Saturday, August 11, 2007

Appeal of Abstractions

Everywhere we see greater facility at reducing things to a state that allows us to think that we understand them. One result is that a lot of little things, when disparately displayed, can look fairly complicated. We've learned rules and methods to handle separate items as well as wholes, mainly using computational analogs and tools.

That bit of evolution culminated in the modern gaming and visualization regimes where we successfully deal with complicated things that may or may not have counterpart in the real world. In the former sense, think of CAD/CAE/PLM in terms of products. For the latter, we have many examples of worlds that are without any natural map.

On the product side, think of a car that has been pulled apart. How much ground area would be covered? Also, in pieces, can the car function?
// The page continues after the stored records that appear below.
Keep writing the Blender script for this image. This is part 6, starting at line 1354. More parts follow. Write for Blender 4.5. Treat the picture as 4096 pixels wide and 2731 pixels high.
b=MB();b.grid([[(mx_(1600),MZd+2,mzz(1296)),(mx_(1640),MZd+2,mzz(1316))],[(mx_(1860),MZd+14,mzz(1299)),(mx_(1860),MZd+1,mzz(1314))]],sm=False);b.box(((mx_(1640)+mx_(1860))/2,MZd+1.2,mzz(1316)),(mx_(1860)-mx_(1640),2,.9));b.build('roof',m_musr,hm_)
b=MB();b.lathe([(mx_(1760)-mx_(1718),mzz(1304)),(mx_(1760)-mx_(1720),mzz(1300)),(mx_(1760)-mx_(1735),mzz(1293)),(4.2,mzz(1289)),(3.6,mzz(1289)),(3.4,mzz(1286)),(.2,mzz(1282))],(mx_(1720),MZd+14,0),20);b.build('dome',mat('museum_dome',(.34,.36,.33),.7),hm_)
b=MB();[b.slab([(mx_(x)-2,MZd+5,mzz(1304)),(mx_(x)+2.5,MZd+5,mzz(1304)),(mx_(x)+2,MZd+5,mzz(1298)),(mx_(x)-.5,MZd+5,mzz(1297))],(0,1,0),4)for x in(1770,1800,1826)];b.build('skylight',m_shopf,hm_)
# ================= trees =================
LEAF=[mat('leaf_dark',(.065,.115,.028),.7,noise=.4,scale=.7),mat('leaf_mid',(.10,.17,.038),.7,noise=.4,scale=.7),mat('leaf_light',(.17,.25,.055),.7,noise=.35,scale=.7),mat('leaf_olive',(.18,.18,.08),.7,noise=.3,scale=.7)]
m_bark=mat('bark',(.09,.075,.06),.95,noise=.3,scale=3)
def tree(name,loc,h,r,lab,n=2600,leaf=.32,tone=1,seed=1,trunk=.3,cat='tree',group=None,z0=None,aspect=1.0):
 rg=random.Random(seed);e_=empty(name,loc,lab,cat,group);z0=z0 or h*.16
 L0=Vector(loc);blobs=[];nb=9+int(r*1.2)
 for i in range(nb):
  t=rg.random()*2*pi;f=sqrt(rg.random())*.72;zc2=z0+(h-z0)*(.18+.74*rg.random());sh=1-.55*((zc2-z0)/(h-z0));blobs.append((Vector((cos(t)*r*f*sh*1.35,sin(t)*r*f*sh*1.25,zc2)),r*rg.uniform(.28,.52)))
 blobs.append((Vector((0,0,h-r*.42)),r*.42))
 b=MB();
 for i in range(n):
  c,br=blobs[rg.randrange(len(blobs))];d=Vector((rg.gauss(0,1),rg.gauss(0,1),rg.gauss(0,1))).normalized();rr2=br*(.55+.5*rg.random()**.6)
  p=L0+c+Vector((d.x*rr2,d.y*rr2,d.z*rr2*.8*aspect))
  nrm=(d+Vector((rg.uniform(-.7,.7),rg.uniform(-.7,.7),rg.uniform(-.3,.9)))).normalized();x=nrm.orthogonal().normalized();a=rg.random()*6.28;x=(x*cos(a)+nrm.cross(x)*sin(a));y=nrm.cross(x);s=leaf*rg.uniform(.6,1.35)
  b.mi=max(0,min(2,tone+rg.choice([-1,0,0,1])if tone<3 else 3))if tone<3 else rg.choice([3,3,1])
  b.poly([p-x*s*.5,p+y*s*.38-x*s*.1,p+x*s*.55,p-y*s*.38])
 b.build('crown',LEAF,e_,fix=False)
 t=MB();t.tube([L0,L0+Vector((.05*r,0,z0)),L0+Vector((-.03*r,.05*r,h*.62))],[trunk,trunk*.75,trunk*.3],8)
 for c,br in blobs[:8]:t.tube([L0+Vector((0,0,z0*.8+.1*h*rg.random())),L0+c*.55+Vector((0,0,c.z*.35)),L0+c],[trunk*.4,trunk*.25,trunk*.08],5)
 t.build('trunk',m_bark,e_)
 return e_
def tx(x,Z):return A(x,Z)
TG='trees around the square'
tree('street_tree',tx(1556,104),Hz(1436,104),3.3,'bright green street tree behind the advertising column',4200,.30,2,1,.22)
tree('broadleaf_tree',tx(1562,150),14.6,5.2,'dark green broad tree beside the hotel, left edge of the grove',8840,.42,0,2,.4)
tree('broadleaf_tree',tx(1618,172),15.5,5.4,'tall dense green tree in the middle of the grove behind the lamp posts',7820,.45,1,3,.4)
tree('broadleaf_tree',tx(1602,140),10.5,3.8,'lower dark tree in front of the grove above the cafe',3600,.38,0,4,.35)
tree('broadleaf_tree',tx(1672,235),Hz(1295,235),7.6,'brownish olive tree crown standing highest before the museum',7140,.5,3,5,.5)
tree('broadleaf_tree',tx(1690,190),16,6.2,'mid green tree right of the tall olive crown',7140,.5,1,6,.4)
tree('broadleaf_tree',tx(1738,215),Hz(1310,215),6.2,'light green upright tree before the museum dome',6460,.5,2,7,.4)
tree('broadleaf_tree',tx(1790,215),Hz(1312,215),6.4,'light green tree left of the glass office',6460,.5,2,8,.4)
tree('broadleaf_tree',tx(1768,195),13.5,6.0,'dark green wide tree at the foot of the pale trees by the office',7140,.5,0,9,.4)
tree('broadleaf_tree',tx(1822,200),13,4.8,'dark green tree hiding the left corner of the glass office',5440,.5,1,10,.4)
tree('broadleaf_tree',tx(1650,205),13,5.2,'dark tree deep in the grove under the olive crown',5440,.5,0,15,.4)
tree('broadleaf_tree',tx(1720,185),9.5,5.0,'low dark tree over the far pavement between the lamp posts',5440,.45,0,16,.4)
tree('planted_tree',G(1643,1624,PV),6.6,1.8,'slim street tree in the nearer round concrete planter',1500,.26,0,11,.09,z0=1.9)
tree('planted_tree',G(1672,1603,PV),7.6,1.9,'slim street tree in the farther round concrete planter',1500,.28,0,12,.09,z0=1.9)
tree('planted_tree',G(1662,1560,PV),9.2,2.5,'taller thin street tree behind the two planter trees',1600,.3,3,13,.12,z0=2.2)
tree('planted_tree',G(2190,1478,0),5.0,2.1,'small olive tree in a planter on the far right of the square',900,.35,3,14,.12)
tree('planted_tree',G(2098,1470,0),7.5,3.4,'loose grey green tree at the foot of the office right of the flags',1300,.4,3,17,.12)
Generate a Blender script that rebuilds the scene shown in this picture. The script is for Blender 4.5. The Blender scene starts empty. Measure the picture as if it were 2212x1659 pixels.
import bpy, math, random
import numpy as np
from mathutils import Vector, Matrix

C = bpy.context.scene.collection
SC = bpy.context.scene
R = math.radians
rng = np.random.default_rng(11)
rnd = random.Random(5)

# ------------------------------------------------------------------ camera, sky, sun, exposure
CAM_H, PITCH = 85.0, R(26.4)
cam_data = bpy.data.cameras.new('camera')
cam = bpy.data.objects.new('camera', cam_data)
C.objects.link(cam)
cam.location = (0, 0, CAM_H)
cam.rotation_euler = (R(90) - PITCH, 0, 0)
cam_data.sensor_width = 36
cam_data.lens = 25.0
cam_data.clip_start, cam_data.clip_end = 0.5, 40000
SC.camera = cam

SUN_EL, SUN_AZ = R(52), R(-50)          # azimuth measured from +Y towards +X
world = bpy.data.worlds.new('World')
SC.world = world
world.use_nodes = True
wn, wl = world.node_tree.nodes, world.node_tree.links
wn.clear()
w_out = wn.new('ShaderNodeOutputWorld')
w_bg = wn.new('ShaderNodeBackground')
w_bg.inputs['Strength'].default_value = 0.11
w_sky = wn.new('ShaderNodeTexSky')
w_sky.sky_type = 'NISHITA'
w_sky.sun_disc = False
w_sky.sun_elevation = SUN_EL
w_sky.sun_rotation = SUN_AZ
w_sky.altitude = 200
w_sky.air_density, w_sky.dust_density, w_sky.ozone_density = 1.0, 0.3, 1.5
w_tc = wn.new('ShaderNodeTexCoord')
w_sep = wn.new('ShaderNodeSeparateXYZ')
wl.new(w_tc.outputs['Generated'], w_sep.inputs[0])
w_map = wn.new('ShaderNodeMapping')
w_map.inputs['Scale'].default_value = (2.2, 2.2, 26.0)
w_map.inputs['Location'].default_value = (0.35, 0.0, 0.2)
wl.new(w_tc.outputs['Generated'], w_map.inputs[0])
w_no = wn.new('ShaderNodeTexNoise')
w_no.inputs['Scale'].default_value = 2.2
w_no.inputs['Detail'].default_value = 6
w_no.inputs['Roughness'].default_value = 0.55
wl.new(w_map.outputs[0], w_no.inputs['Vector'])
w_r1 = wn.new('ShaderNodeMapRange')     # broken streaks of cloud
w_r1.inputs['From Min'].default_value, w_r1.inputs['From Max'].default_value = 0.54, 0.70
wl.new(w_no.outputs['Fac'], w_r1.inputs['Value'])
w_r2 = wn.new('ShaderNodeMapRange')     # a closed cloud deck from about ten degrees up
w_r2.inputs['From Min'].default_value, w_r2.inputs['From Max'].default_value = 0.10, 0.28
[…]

That's the point. After we apply the reductionist step, how do we get things back together?

Of course, that we could put the car back together, if we knew how, is one point. How does one take an arbitrary set of items and collect them into a coherent whole that is functional?

Well, the difficulty is that pieces from different things may be collected together. As one would think, this would be a new entity. This is essentially the design context. But, 'would a design work?' is always the question. A bane of modern thinking is how truth (little t) cannot be used to integrate back pieces, we need more in the sense of simulation and test.

Now, think of the issue of a new design, especially of a complicated system with severe operational demands. Our improved computational prowess has led us to place strong reliance on types of modeling that may not be as solid (pun) as then seem. Somehow, we need strategies and methods related to maintaining the proper balance.

For now, we will ignore the influence on these issues of Truth (big T); there are many examples of related problems that truth engineering can address, but let's look at some examples.

Finance - the subprime issue results from a little bit of real property being layered with abstractions that map to money and that end up integrated into something with more value, at least from a market sense. One common problem in the market is that a bubble can arise from a lot of unfounded expansions. The Federal Reserve says that we cannot identify bubbles (no foresight is the claim); that leads to the strategy of trying to lessen falls like those recently seen by adding liquidity. Yet, truth engineering can show that the concept of intrinsic value can be used with somewhat of a good foundation. One common theme has been leveraging with things that are extraneous, such as borrowing, virtual transactions (selling something that is not there), etc.

Virtual worlds (including gaming) - a whole new realm of economies and environments (example is Second Life) is being developed upon the limited bits founded upon a set of servers communicating with databases and presentation devices that are not thin. Enough progress has been made in this regard that virtual value has been mapped to money in the 'first world' (considering that the virtual world is the second - how many of these can be stacked?). These types of creations are fairly new; computational progress will only make these more confounding; we don't understand their influence on the human psyche or on the social fabric. Yet, several potential roles for truth engineering will be discussed and demonstrated.

Design -the realm of new products deals with many types of abstractions that may not relate easily to each other. For instance, planning accumulates steps that hopefully map well to goals and necessary resources. Engineering and manufacturing have to define the product to meet requirements and then successfully build within a not small set of constraints. A recurring problem can be described under the 'earned value' umbrella with which project management has struggled. Too, 'analytics as truth' is still full of open issues. As risk increases, to error on the side of empirical tests might be a preferred way to go.

The list could go on. That the 20th century brought forth our abilities to deal with 'abstract nonsense' is something that we're still trying to understand. Opportunities abound for both study and application of knowledge.

Remarks:

01/22/2013 -- T-issues will migrate to issues of science and religion.

08/04/2012  -- Over five years, we had a lot of side trips. We'll try to focus more. BTW, Rumsfeld has recently had his say.

09/03/2009 -- Let's face it, folks, undecidability needs to be discussed and adopted in any complex situational setting, especially if computers are involved.

07/05/2009 -- This subject is central to understanding computerism.

05/18/2009 -- With things kicking up dust again, we'll need to re-address these issues related to truth, being, computation, et al.

01/27/2009 -- Now, a new day and way (the whole sky has changed) to consider these matters.

12/12/08 -- The financial mess turned out to be worse than thought possible. The 787 problems continued to loom large.

06/01/08 -- More analysis is being done on consequences related to bad financial choices, as usual adding interesting twists to the story.

01/12/08 --- Things are getting interested, both in the Design and Finance (analysis is progressing as it ought) realms.